▶ **The exercise**: Transcribe everything in the data word for word. Pictures are left out.
Start Data block
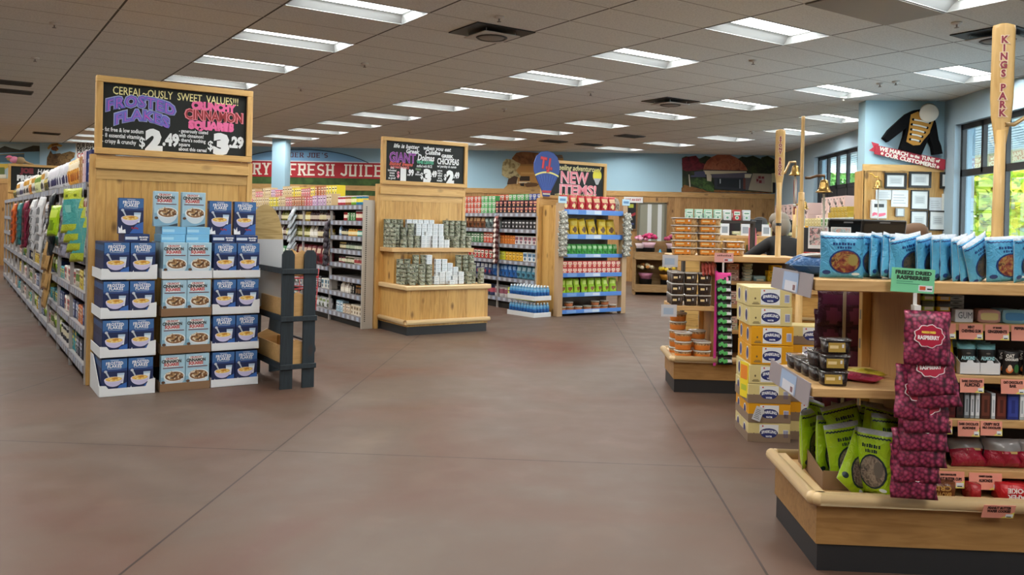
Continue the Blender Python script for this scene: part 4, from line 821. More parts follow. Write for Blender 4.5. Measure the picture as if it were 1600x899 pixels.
stack([(6.00, 10.34, 7), (6.11, 10.34, 7), (6.21, 10.34, 7)], .661, 'tin', 'lower ledge, right group behind')
stack([(6.02, 10.08, 3), (6.12, 10.14, 5), (6.22, 10.08, 4)], .661, 'tin', 'lower ledge, right group in front')
# stock on the middle gondola (near bay has eight tiers, the rest six)
W_ = 'middle gondola'; rn = random.Random(5)
def jars(c, lab, lid, d): return J_(.035, .1, c, lab, lid, d)
near = [[one(C_(.09, .1, .15, 'e6ddcc', 'b8a27a', '5a4a3a', 'cream carton'), 4), one(C_(.08, .1, .13, 'c9b49a', 'efe6d8', '6a5a4a', 'beige carton'), 3), one(C_(.08, .1, .16, '9ec3d6', 'e8f0f4', '3a5a7a', 'pale blue carton'), 3)],
        [one(J_(.04, .13, '2b2622', '7a5a3a', 'b8863a', 'dark sauce jar'), 3), one(C_(.06, .08, .12, '1d1d20', 'c9c2b0', '7a7a7a', 'black carton'), 2), one(B_(.035, .16, 'e9e4da', 'f4f0e4', 'c9974a', 'white dressing bottle'), 5)],
        [], [one(jars('d8cfc0', 'b04a4a', 'd8d4cc', 'pale jar with red label'), 4), one(jars('56603a', 'e2dcc0', 'e4e0d8', 'green jar'), 4), one(jars('7a2230', 'e2dcc0', '3a3a3a', 'dark red jar'), 3)],
        [one(jars('3a463a', 'cfd4c0', '1f2620', 'dark green jar'), 4), one(jars('2f4038', 'b8c4a8', '1f2620', 'deep green jar'), 4), one(jars('4a3a2c', 'd9cfa8', 'c9b060', 'brown jar'), 3)],
        [one(jars('4aa08a', 'cfe4d8', 'c25a4a', 'teal jar'), 3), one(jars('d9a03a', 'f0e0b0', 'c9b060', 'amber spice jar'), 4), one(jars('2b2622', 'd9cfa8', '1b1b1b', 'black jar'), 3), one(B_(.03, .17, '8fb0d8', 'dfe8f2', 'e8e8e8', 'pale blue bottle'), 1)],
        [one(K_(.045, .14, 'a8343a', 'efe4cc', 'c9ccd2', 'red canister'), 3), one(C_(.08, .08, .12, '3f8a4a', 'e6efd8', '24502c', 'green carton'), 3), one(K_(.04, .12, 'b02a34', 'f0e0d0', 'b02a34', 'crimson canister'), 2)],
        [one(K_(.045, .13, '3a9ac9', 'f2e04a', 'e8e8e8', 'bright blue cup'), 3), one(K_(.045, .13, '8ac43a', 'f4f0c0', 'e8e8e8', 'lime cup'), 2), one(K_(.045, .13, 'b8743a', 'f4e0c0', 'f0f0f0', 'caramel cup'), 2), one(K_(.045, .13, 'd24a5a', 'f4e8e8', 'f4f4f4', 'red cup with white lid'), 3)]]
for t in range(8): fill(W_, G2A, G2B + .04, G2B + 1.18, L2[t] + .006, near[t], ('bottom shelf', 'second shelf up', 'third shelf up', 'fourth shelf up', 'fifth shelf up', 'sixth shelf up', 'seventh shelf up', 'top shelf')[t] + ', near bay')
pool = [J_(.045, .16, '4a3020', 'd9cfa8', '2b2b2b', 'brown sauce jar'), J_(.045, .15, 'b59a3a', 'efe6b8', 'c9a84a', 'mustard yellow jar'), B_(.035, .2, '3a1f22', 'c9b9a8', '1f1f1f', 'dark wine-red bottle'), B_(.035, .2, 'd9d4c4', 'f2efe6', '3a3a3a', 'white-labelled bottle'), B_(.035, .19, '6a6a22', 'e6e0b0', '2b2b2b', 'olive oil bottle')]
pool2 = [P_(.2, .3, .09, '2f8a9a', 'd24a5a', 'e8e8e8', 'teal and red bag'), P_(.2, .3, .09, '7a1f2c', 'd9c0a8', '2a0f16', 'dark red bag'), P_(.18, .24, .08, '3a7a4a', 'e6efe0', '1f4a3c', 'green bag')]
pool3 = [C_(.11, .12, .17, '2b2b30', 'c9c9cf', '6a6a70', 'black carton'), C_(.11, .12, .15, 'e9e7e0', '4a8aa8', '3a3a3a', 'white carton'), P_(.16, .16, .08, 'd9dce0', '8a9a6a', '3a4a2a', 'clear bag of greens'), C_(.12, .12, .14, 'b0a04a', 'efe6c0', '5a5020', 'ochre carton')]
pools = [pool3, pool3, pool2, pool, pool, [C_(.11, .14, .16, 'b8683a', 'f0d8b8', '6a3414', 'orange-brown carton'), C_(.11, .14, .16, 'c9a6cc', 'f2e6f2', '6a3a6a', 'lilac carton'), C_(.1, .14, .15, 'd4707a', 'f4dede', '7a2a34', 'pink carton'), C_(.11, .14, .18, 'd6bf92', 'efe4cc', '8a6a3a', 'kraft carton'), C_(.1, .14, .16, 'e6d83a', 'fff8c0', '4a4a1a', 'bright yellow carton')]]
for t in range(6):
    tier = ('bottom shelf', 'second shelf up', 'third shelf up', 'fourth shelf up', 'fifth shelf up', 'top shelf')[t]
    if t < 5: fill(W_, G2A, G2B + 1.24, G2B + 5.9, L2F[t] + .006, shuffle_runs(pools[t], 44, rn), tier + ', far bays')
    else: fill(W_, G2A, G2B + 1.24, G2B + 6.6, L2F[t] + .006, shuffle_runs(pools[t], 60, rn), tier + ', far bays', grp='cartons piled on the middle gondola'); fill(W_, G2A + .14, G2B + 1.4, G2B + 6.6, L2F[t] + .006, [r[:7] + (2,) + r[8:] for r in shuffle_runs(pools[t], 60, rn)], 'back of top shelf', grp='cartons piled on the middle gondola')
strip(G2A - .02, G2B + 2.75, 1.70, 7, .115, (.15, .26, .05, 'b9c4cc', 'dfe6ea', '8a969e'), 'silver grey bag', 'on the middle gondola', .5)
strip(G2A - .02, G2B + 1.22, 1.50, 7, .09, (.13, .16, .05, '2c2430', '4a3a50', '1a151e'), 'dark purple bag', 'on the middle gondola', .3)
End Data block
▶ **Task result**:
Continue the Blender Python script for this scene: part 4, from line 821. More parts follow. Write for Blender 4.5. Measure the picture as if it were 1600x899 pixels.
stack([(6.00, 10.34, 7), (6.11, 10.34, 7), (6.21, 10.34, 7)], .661, 'tin', 'lower ledge, right group behind')
stack([(6.02, 10.08, 3), (6.12, 10.14, 5), (6.22, 10.08, 4)], .661, 'tin', 'lower ledge, right group in front')
# stock on the middle gondola (near bay has eight tiers, the rest six)
W_ = 'middle gondola'; rn = random.Random(5)
def jars(c, lab, lid, d): return J_(.035, .1, c, lab, lid, d)
near = [[one(C_(.09, .1, .15, 'e6ddcc', 'b8a27a', '5a4a3a', 'cream carton'), 4), one(C_(.08, .1, .13, 'c9b49a', 'efe6d8', '6a5a4a', 'beige carton'), 3), one(C_(.08, .1, .16, '9ec3d6', 'e8f0f4', '3a5a7a', 'pale blue carton'), 3)],
        [one(J_(.04, .13, '2b2622', '7a5a3a', 'b8863a', 'dark sauce jar'), 3), one(C_(.06, .08, .12, '1d1d20', 'c9c2b0', '7a7a7a', 'black carton'), 2), one(B_(.035, .16, 'e9e4da', 'f4f0e4', 'c9974a', 'white dressing bottle'), 5)],
        [], [one(jars('d8cfc0', 'b04a4a', 'd8d4cc', 'pale jar with red label'), 4), one(jars('56603a', 'e2dcc0', 'e4e0d8', 'green jar'), 4), one(jars('7a2230', 'e2dcc0', '3a3a3a', 'dark red jar'), 3)],
        [one(jars('3a463a', 'cfd4c0', '1f2620', 'dark green jar'), 4), one(jars('2f4038', 'b8c4a8', '1f2620', 'deep green jar'), 4), one(jars('4a3a2c', 'd9cfa8', 'c9b060', 'brown jar'), 3)],
        [one(jars('4aa08a', 'cfe4d8', 'c25a4a', 'teal jar'), 3), one(jars('d9a03a', 'f0e0b0', 'c9b060', 'amber spice jar'), 4), one(jars('2b2622', 'd9cfa8', '1b1b1b', 'black jar'), 3), one(B_(.03, .17, '8fb0d8', 'dfe8f2', 'e8e8e8', 'pale blue bottle'), 1)],
        [one(K_(.045, .14, 'a8343a', 'efe4cc', 'c9ccd2', 'red canister'), 3), one(C_(.08, .08, .12, '3f8a4a', 'e6efd8', '24502c', 'green carton'), 3), one(K_(.04, .12, 'b02a34', 'f0e0d0', 'b02a34', 'crimson canister'), 2)],
        [one(K_(.045, .13, '3a9ac9', 'f2e04a', 'e8e8e8', 'bright blue cup'), 3), one(K_(.045, .13, '8ac43a', 'f4f0c0', 'e8e8e8', 'lime cup'), 2), one(K_(.045, .13, 'b8743a', 'f4e0c0', 'f0f0f0', 'caramel cup'), 2), one(K_(.045, .13, 'd24a5a', 'f4e8e8', 'f4f4f4', 'red cup with white lid'), 3)]]
for t in range(8): fill(W_, G2A, G2B + .04, G2B + 1.18, L2[t] + .006, near[t], ('bottom shelf', 'second shelf up', 'third shelf up', 'fourth shelf up', 'fifth shelf up', 'sixth shelf up', 'seventh shelf up', 'top shelf')[t] + ', near bay')
pool = [J_(.045, .16, '4a3020', 'd9cfa8', '2b2b2b', 'brown sauce jar'), J_(.045, .15, 'b59a3a', 'efe6b8', 'c9a84a', 'mustard yellow jar'), B_(.035, .2, '3a1f22', 'c9b9a8', '1f1f1f', 'dark wine-red bottle'), B_(.035, .2, 'd9d4c4', 'f2efe6', '3a3a3a', 'white-labelled bottle'), B_(.035, .19, '6a6a22', 'e6e0b0', '2b2b2b', 'olive oil bottle')]
pool2 = [P_(.2, .3, .09, '2f8a9a', 'd24a5a', 'e8e8e8', 'teal and red bag'), P_(.2, .3, .09, '7a1f2c', 'd9c0a8', '2a0f16', 'dark red bag'), P_(.18, .24, .08, '3a7a4a', 'e6efe0', '1f4a3c', 'green bag')]
pool3 = [C_(.11, .12, .17, '2b2b30', 'c9c9cf', '6a6a70', 'black carton'), C_(.11, .12, .15, 'e9e7e0', '4a8aa8', '3a3a3a', 'white carton'), P_(.16, .16, .08, 'd9dce0', '8a9a6a', '3a4a2a', 'clear bag of greens'), C_(.12, .12, .14, 'b0a04a', 'efe6c0', '5a5020', 'ochre carton')]
pools = [pool3, pool3, pool2, pool, pool, [C_(.11, .14, .16, 'b8683a', 'f0d8b8', '6a3414', 'orange-brown carton'), C_(.11, .14, .16, 'c9a6cc', 'f2e6f2', '6a3a6a', 'lilac carton'), C_(.1, .14, .15, 'd4707a', 'f4dede', '7a2a34', 'pink carton'), C_(.11, .14, .18, 'd6bf92', 'efe4cc', '8a6a3a', 'kraft carton'), C_(.1, .14, .16, 'e6d83a', 'fff8c0', '4a4a1a', 'bright yellow carton')]]
for t in range(6):
    tier = ('bottom shelf', 'second shelf up', 'third shelf up', 'fourth shelf up', 'fifth shelf up', 'top shelf')[t]
    if t < 5: fill(W_, G2A, G2B + 1.24, G2B + 5.9, L2F[t] + .006, shuffle_runs(pools[t], 44, rn), tier + ', far bays')
    else: fill(W_, G2A, G2B + 1.24, G2B + 6.6, L2F[t] + .006, shuffle_runs(pools[t], 60, rn), tier + ', far bays', grp='cartons piled on the middle gondola'); fill(W_, G2A + .14, G2B + 1.4, G2B + 6.6, L2F[t] + .006, [r[:7] + (2,) + r[8:] for r in shuffle_runs(pools[t], 60, rn)], 'back of top shelf', grp='cartons piled on the middle gondola')
strip(G2A - .02, G2B + 2.75, 1.70, 7, .115, (.15, .26, .05, 'b9c4cc', 'dfe6ea', '8a969e'), 'silver grey bag', 'on the middle gondola', .5)
strip(G2A - .02, G2B + 1.22, 1.50, 7, .09, (.13, .16, .05, '2c2430', '4a3a50', '1a151e'), 'dark purple bag', 'on the middle gondola', .3)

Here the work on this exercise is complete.